#### [Task requirements]
All the data should come back exactly as it was given.

#### [Collected data]
# # # # #
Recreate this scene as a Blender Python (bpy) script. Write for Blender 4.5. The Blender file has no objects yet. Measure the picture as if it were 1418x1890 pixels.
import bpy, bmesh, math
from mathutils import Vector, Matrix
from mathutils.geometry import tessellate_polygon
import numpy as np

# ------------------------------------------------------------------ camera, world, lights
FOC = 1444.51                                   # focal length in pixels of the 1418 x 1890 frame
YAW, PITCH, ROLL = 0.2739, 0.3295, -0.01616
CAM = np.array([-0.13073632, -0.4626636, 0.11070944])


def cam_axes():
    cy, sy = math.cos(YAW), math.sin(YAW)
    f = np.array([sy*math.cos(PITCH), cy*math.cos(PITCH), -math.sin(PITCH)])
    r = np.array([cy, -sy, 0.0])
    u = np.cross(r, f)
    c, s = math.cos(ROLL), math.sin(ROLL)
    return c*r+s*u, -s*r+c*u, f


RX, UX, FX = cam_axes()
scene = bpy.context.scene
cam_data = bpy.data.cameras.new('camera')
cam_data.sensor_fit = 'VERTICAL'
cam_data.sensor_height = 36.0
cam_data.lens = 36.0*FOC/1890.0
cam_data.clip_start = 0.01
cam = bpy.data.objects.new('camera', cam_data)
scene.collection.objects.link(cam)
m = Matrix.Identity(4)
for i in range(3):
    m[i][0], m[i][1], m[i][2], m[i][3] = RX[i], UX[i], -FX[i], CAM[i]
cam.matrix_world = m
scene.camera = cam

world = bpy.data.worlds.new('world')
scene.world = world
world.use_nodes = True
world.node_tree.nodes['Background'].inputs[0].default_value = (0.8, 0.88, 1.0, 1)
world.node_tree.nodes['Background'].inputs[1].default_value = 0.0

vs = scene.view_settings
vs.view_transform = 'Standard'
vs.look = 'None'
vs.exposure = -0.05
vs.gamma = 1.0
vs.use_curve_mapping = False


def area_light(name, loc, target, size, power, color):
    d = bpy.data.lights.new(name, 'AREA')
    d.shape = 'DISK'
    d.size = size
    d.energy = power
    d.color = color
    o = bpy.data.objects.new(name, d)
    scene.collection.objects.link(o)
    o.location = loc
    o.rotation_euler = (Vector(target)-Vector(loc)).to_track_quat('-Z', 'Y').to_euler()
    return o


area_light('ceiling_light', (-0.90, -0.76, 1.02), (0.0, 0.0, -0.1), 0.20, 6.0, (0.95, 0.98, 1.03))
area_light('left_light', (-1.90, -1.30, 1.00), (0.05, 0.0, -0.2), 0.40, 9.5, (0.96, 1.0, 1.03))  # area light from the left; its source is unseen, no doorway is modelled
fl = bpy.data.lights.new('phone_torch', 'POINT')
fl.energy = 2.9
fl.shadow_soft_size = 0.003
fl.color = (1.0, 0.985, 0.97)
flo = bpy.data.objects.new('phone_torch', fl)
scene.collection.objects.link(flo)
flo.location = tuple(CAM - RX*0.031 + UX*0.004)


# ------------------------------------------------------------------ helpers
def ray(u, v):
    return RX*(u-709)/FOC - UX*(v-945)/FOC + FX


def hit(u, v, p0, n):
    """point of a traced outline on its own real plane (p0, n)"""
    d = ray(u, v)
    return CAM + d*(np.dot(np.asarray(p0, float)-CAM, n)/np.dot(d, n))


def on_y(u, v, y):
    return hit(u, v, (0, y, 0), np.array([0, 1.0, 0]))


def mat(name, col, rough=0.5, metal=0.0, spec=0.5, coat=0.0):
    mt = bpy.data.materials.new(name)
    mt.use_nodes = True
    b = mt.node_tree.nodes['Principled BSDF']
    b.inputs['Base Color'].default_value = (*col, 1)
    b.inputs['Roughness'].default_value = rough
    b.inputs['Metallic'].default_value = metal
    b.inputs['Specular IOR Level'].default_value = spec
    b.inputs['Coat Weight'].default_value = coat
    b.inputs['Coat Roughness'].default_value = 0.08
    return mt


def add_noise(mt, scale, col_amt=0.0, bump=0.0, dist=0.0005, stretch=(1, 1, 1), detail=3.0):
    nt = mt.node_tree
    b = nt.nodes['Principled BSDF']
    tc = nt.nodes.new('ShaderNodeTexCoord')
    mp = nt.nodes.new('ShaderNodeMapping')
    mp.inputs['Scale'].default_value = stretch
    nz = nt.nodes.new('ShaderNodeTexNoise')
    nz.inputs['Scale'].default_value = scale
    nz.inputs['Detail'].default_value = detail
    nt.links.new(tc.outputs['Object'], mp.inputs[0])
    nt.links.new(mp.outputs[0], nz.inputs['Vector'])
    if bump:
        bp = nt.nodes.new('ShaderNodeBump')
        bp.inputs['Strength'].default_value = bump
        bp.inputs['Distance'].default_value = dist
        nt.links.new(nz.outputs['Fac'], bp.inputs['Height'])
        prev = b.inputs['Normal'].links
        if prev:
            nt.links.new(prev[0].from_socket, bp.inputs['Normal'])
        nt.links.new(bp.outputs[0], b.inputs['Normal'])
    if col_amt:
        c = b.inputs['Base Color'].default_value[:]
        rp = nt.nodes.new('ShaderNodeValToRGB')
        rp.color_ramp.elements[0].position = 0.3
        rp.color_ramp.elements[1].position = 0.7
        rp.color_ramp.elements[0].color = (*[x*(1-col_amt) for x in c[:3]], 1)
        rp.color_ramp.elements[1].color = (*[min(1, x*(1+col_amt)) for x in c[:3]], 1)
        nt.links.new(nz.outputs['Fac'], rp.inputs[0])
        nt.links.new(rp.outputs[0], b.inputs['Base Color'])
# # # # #
#### [Answer for the task]
Recreate this scene as a Blender Python (bpy) script. Write for Blender 4.5. The Blender file has no objects yet. Measure the picture as if it were 1418x1890 pixels.
import bpy, bmesh, math
from mathutils import Vector, Matrix
from mathutils.geometry import tessellate_polygon
import numpy as np

# ------------------------------------------------------------------ camera, world, lights
FOC = 1444.51                                   # focal length in pixels of the 1418 x 1890 frame
YAW, PITCH, ROLL = 0.2739, 0.3295, -0.01616
CAM = np.array([-0.13073632, -0.4626636, 0.11070944])


def cam_axes():
    cy, sy = math.cos(YAW), math.sin(YAW)
    f = np.array([sy*math.cos(PITCH), cy*math.cos(PITCH), -math.sin(PITCH)])
    r = np.array([cy, -sy, 0.0])
    u = np.cross(r, f)
    c, s = math.cos(ROLL), math.sin(ROLL)
    return c*r+s*u, -s*r+c*u, f


RX, UX, FX = cam_axes()
scene = bpy.context.scene
cam_data = bpy.data.cameras.new('camera')
cam_data.sensor_fit = 'VERTICAL'
cam_data.sensor_height = 36.0
cam_data.lens = 36.0*FOC/1890.0
cam_data.clip_start = 0.01
cam = bpy.data.objects.new('camera', cam_data)
scene.collection.objects.link(cam)
m = Matrix.Identity(4)
for i in range(3):
    m[i][0], m[i][1], m[i][2], m[i][3] = RX[i], UX[i], -FX[i], CAM[i]
cam.matrix_world = m
scene.camera = cam

world = bpy.data.worlds.new('world')
scene.world = world
world.use_nodes = True
world.node_tree.nodes['Background'].inputs[0].default_value = (0.8, 0.88, 1.0, 1)
world.node_tree.nodes['Background'].inputs[1].default_value = 0.0

vs = scene.view_settings
vs.view_transform = 'Standard'
vs.look = 'None'
vs.exposure = -0.05
vs.gamma = 1.0
vs.use_curve_mapping = False


def area_light(name, loc, target, size, power, color):
    d = bpy.data.lights.new(name, 'AREA')
    d.shape = 'DISK'
    d.size = size
    d.energy = power
    d.color = color
    o = bpy.data.objects.new(name, d)
    scene.collection.objects.link(o)
    o.location = loc
    o.rotation_euler = (Vector(target)-Vector(loc)).to_track_quat('-Z', 'Y').to_euler()
    return o


area_light('ceiling_light', (-0.90, -0.76, 1.02), (0.0, 0.0, -0.1), 0.20, 6.0, (0.95, 0.98, 1.03))
area_light('left_light', (-1.90, -1.30, 1.00), (0.05, 0.0, -0.2), 0.40, 9.5, (0.96, 1.0, 1.03))  # area light from the left; its source is unseen, no doorway is modelled
fl = bpy.data.lights.new('phone_torch', 'POINT')
fl.energy = 2.9
fl.shadow_soft_size = 0.003
fl.color = (1.0, 0.985, 0.97)
flo = bpy.data.objects.new('phone_torch', fl)
scene.collection.objects.link(flo)
flo.location = tuple(CAM - RX*0.031 + UX*0.004)


# ------------------------------------------------------------------ helpers
def ray(u, v):
    return RX*(u-709)/FOC - UX*(v-945)/FOC + FX


def hit(u, v, p0, n):
    """point of a traced outline on its own real plane (p0, n)"""
    d = ray(u, v)
    return CAM + d*(np.dot(np.asarray(p0, float)-CAM, n)/np.dot(d, n))


def on_y(u, v, y):
    return hit(u, v, (0, y, 0), np.array([0, 1.0, 0]))


def mat(name, col, rough=0.5, metal=0.0, spec=0.5, coat=0.0):
    mt = bpy.data.materials.new(name)
    mt.use_nodes = True
    b = mt.node_tree.nodes['Principled BSDF']
    b.inputs['Base Color'].default_value = (*col, 1)
    b.inputs['Roughness'].default_value = rough
    b.inputs['Metallic'].default_value = metal
    b.inputs['Specular IOR Level'].default_value = spec
    b.inputs['Coat Weight'].default_value = coat
    b.inputs['Coat Roughness'].default_value = 0.08
    return mt


def add_noise(mt, scale, col_amt=0.0, bump=0.0, dist=0.0005, stretch=(1, 1, 1), detail=3.0):
    nt = mt.node_tree
    b = nt.nodes['Principled BSDF']
    tc = nt.nodes.new('ShaderNodeTexCoord')
    mp = nt.nodes.new('ShaderNodeMapping')
    mp.inputs['Scale'].default_value = stretch
    nz = nt.nodes.new('ShaderNodeTexNoise')
    nz.inputs['Scale'].default_value = scale
    nz.inputs['Detail'].default_value = detail
    nt.links.new(tc.outputs['Object'], mp.inputs[0])
    nt.links.new(mp.outputs[0], nz.inputs['Vector'])
    if bump:
        bp = nt.nodes.new('ShaderNodeBump')
        bp.inputs['Strength'].default_value = bump
        bp.inputs['Distance'].default_value = dist
        nt.links.new(nz.outputs['Fac'], bp.inputs['Height'])
        prev = b.inputs['Normal'].links
        if prev:
            nt.links.new(prev[0].from_socket, bp.inputs['Normal'])
        nt.links.new(bp.outputs[0], b.inputs['Normal'])
    if col_amt:
        c = b.inputs['Base Color'].default_value[:]
        rp = nt.nodes.new('ShaderNodeValToRGB')
        rp.color_ramp.elements[0].position = 0.3
        rp.color_ramp.elements[1].position = 0.7
        rp.color_ramp.elements[0].color = (*[x*(1-col_amt) for x in c[:3]], 1)
        rp.color_ramp.elements[1].color = (*[min(1, x*(1+col_amt)) for x in c[:3]], 1)
        nt.links.new(nz.outputs['Fac'], rp.inputs[0])
        nt.links.new(rp.outputs[0], b.inputs['Base Color'])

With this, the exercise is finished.